#### Instructions to follow
All of the listing below must be repeated word for word. Pictures are the only thing to omit.

#### Recorded information
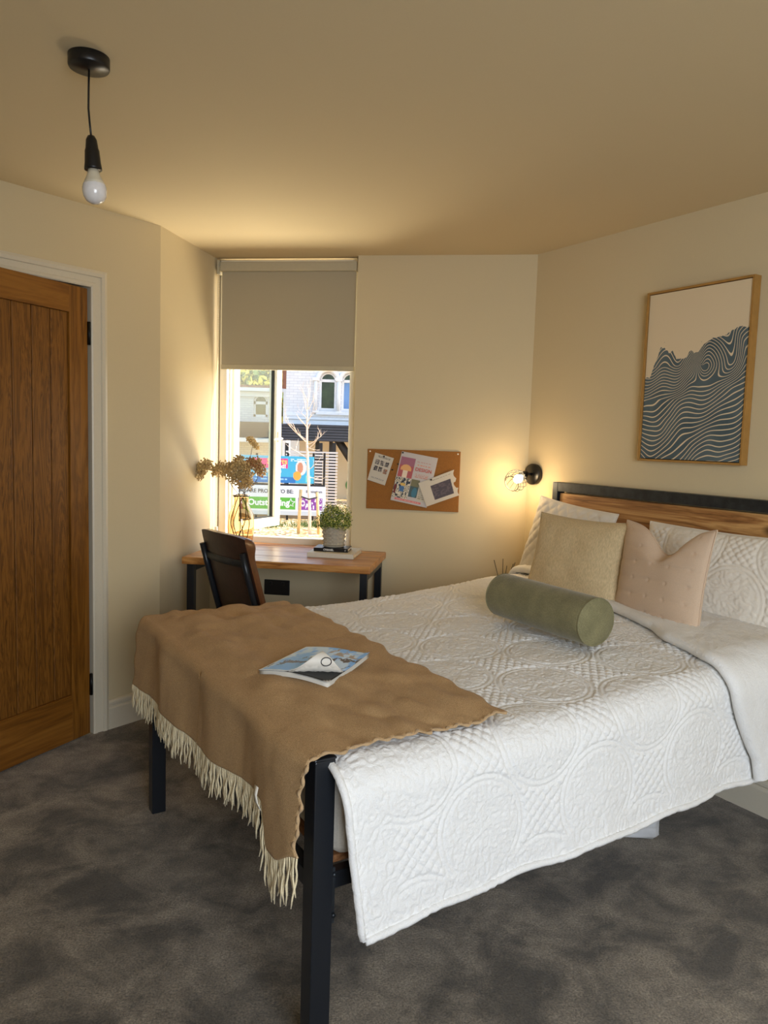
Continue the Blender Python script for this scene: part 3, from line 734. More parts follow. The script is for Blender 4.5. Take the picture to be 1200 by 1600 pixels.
G, uu, vv = magsheet(.7600, 110, .05)
mb = MB().grid(G-mo, flip=False); o = obj('cover', mb, [M_cover, M_pagew], mag)
nA = fbm(uu*7+3, vv*5, 4); nB2 = fbm(uu*14+9, vv*11+2, 4)
col = np.zeros(uu.shape+(3,)); col[:] = hexc(136, 194, 255)
sky2 = np.array(hexc(180, 218, 252)); snow = np.array(hexc(236, 246, 255)); rock = np.array(hexc(92, 80, 72)); tan_ = np.array(hexc(176, 160, 140))
m = sstep(nA+.25*(uu-.4), -.05, .25); col = col*(1-m[..., None])+snow*m[..., None]*.5+sky2*m[..., None]*.5
ridge = (np.abs(vv-.22-.25*uu+.10*nA*2) < .05*(1.2-uu)) | (np.abs(vv-.60-.35*(uu-.6)+.2*nB2) < .045) & (uu > .3) & (nB2 > -.15)
col[ridge & (nB2 > -.2)] = rock; col[(uu > .5) & (vv > .75) & (nB2 > .02)] = tan_
bdr = (vv < .035) | (uu < .02); col[bdr] = hexc(235, 240, 245)
set_print(o, col.reshape(-1, 3))
sm = o.modifiers.new('thick', 'SOLIDIFY'); sm.thickness = .0006; sm.material_offset = 1; sm.offset = -1
# underside of the curled corner is cream with a black ring letter
M_pagew = plain('page_white', hexc(216, 210, 198), .5, nscale=30, var=.03, bmp=0); M_pagek = plain('page_black', hexc(14, 14, 15), .3, bmp=0)
mb = MB(); wl = c1-c3
for k in range(9):
    G, _, _ = magsheet(.7445+k*.0015, 14, .008*(k > 5), shrink=.004+.002*(k % 3)); mb.grid(G-mo, flip=True)
o = obj('pages', mb, M_pagew, mag); sm = o.modifiers.new('thick', 'SOLIDIFY'); sm.thickness = .0007
lat = np.array([-_e[1], _e[0]]); rp = []
for t_ in np.linspace(0, 2*pi, 28, endpoint=False):
    p_ = c3+_e*(-.088+.050+.011*cos(t_))+lat*(.006+.014*sin(t_))
    q_, z_ = curl_corner(p_[None, :], np.array([.7600+.010*.4]), lift=.0016); rp.append((q_[0][0]-mo[0], q_[0][1]-mo[1], z_[0]-mo[2]))
obj('printed_ring', MB().tube(rp, .0014, 5, closed=True), M_black, mag)
G, uu, vv = magsheet(.7585, 40, 0); o = obj('title_page', MB().grid(G-mo, flip=True), M_cover, mag)
col = np.zeros(uu.shape+(3,)); col[:] = hexc(14, 14, 15); col[(uu+(1-vv)) > 1.93] = hexc(190, 182, 170)
set_print(o, col.reshape(-1, 3)); sm = o.modifiers.new('thick', 'SOLIDIFY'); sm.thickness = .0005

# ------------------------------------------------------------------ bundle under the bed
M_wrap = plain('clear_wrapped_white_bundle', hexc(196, 196, 196), .3, nscale=25, var=.08, bmp=.1)
pa = atz(1031, 1318, .0); pb = atz(935, 1312, 0)
dpk = pb-pa; dpk[2] = 0; dpk /= np.linalg.norm(dpk)
Mp = frame(pa, dpk)
na_, nb_ = 60, 40
xx = np.linspace(0, .62, na_)[:, None]; tt = np.linspace(0, 2*pi, nb_)[None, :]
ry, rz = .17, .05
se = lambda a, p: np.sign(np.cos(a))*np.abs(np.cos(a))**p
yy = -ry+ry*se(tt, .3)+0*xx; zz = rz*1.02+rz*(np.sign(np.sin(tt))*np.abs(np.sin(tt))**.35)*(1+0*xx)
endf = np.minimum(sstep(xx, 0, .02), sstep(.62-xx, 0, .02)); 
yy = -ry+(yy+ry)*(.9+.1*endf); zz = rz+(zz-rz)*(.78+.22*endf)+.0035*np.sin(zz*260+fbm(xx*6, tt, 2)*6)*0
yo = .005*np.sin(zz*330+3*np.sin(xx*7))*np.sign(yy+ry)
G = np.stack([xx+0*tt, yy+yo, np.maximum(zz, .001)], 2)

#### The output
Continue the Blender Python script for this scene: part 3, from line 734. More parts follow. The script is for Blender 4.5. Take the picture to be 1200 by 1600 pixels.
G, uu, vv = magsheet(.7600, 110, .05)
mb = MB().grid(G-mo, flip=False); o = obj('cover', mb, [M_cover, M_pagew], mag)
nA = fbm(uu*7+3, vv*5, 4); nB2 = fbm(uu*14+9, vv*11+2, 4)
col = np.zeros(uu.shape+(3,)); col[:] = hexc(136, 194, 255)
sky2 = np.array(hexc(180, 218, 252)); snow = np.array(hexc(236, 246, 255)); rock = np.array(hexc(92, 80, 72)); tan_ = np.array(hexc(176, 160, 140))
m = sstep(nA+.25*(uu-.4), -.05, .25); col = col*(1-m[..., None])+snow*m[..., None]*.5+sky2*m[..., None]*.5
ridge = (np.abs(vv-.22-.25*uu+.10*nA*2) < .05*(1.2-uu)) | (np.abs(vv-.60-.35*(uu-.6)+.2*nB2) < .045) & (uu > .3) & (nB2 > -.15)
col[ridge & (nB2 > -.2)] = rock; col[(uu > .5) & (vv > .75) & (nB2 > .02)] = tan_
bdr = (vv < .035) | (uu < .02); col[bdr] = hexc(235, 240, 245)
set_print(o, col.reshape(-1, 3))
sm = o.modifiers.new('thick', 'SOLIDIFY'); sm.thickness = .0006; sm.material_offset = 1; sm.offset = -1
# underside of the curled corner is cream with a black ring letter
M_pagew = plain('page_white', hexc(216, 210, 198), .5, nscale=30, var=.03, bmp=0); M_pagek = plain('page_black', hexc(14, 14, 15), .3, bmp=0)
mb = MB(); wl = c1-c3
for k in range(9):
    G, _, _ = magsheet(.7445+k*.0015, 14, .008*(k > 5), shrink=.004+.002*(k % 3)); mb.grid(G-mo, flip=True)
o = obj('pages', mb, M_pagew, mag); sm = o.modifiers.new('thick', 'SOLIDIFY'); sm.thickness = .0007
lat = np.array([-_e[1], _e[0]]); rp = []
for t_ in np.linspace(0, 2*pi, 28, endpoint=False):
    p_ = c3+_e*(-.088+.050+.011*cos(t_))+lat*(.006+.014*sin(t_))
    q_, z_ = curl_corner(p_[None, :], np.array([.7600+.010*.4]), lift=.0016); rp.append((q_[0][0]-mo[0], q_[0][1]-mo[1], z_[0]-mo[2]))
obj('printed_ring', MB().tube(rp, .0014, 5, closed=True), M_black, mag)
G, uu, vv = magsheet(.7585, 40, 0); o = obj('title_page', MB().grid(G-mo, flip=True), M_cover, mag)
col = np.zeros(uu.shape+(3,)); col[:] = hexc(14, 14, 15); col[(uu+(1-vv)) > 1.93] = hexc(190, 182, 170)
set_print(o, col.reshape(-1, 3)); sm = o.modifiers.new('thick', 'SOLIDIFY'); sm.thickness = .0005

# ------------------------------------------------------------------ bundle under the bed
M_wrap = plain('clear_wrapped_white_bundle', hexc(196, 196, 196), .3, nscale=25, var=.08, bmp=.1)
pa = atz(1031, 1318, .0); pb = atz(935, 1312, 0)
dpk = pb-pa; dpk[2] = 0; dpk /= np.linalg.norm(dpk)
Mp = frame(pa, dpk)
na_, nb_ = 60, 40
xx = np.linspace(0, .62, na_)[:, None]; tt = np.linspace(0, 2*pi, nb_)[None, :]
ry, rz = .17, .05
se = lambda a, p: np.sign(np.cos(a))*np.abs(np.cos(a))**p
yy = -ry+ry*se(tt, .3)+0*xx; zz = rz*1.02+rz*(np.sign(np.sin(tt))*np.abs(np.sin(tt))**.35)*(1+0*xx)
endf = np.minimum(sstep(xx, 0, .02), sstep(.62-xx, 0, .02)); 
yy = -ry+(yy+ry)*(.9+.1*endf); zz = rz+(zz-rz)*(.78+.22*endf)+.0035*np.sin(zz*260+fbm(xx*6, tt, 2)*6)*0
yo = .005*np.sin(zz*330+3*np.sin(xx*7))*np.sign(yy+ry)
G = np.stack([xx+0*tt, yy+yo, np.maximum(zz, .001)], 2)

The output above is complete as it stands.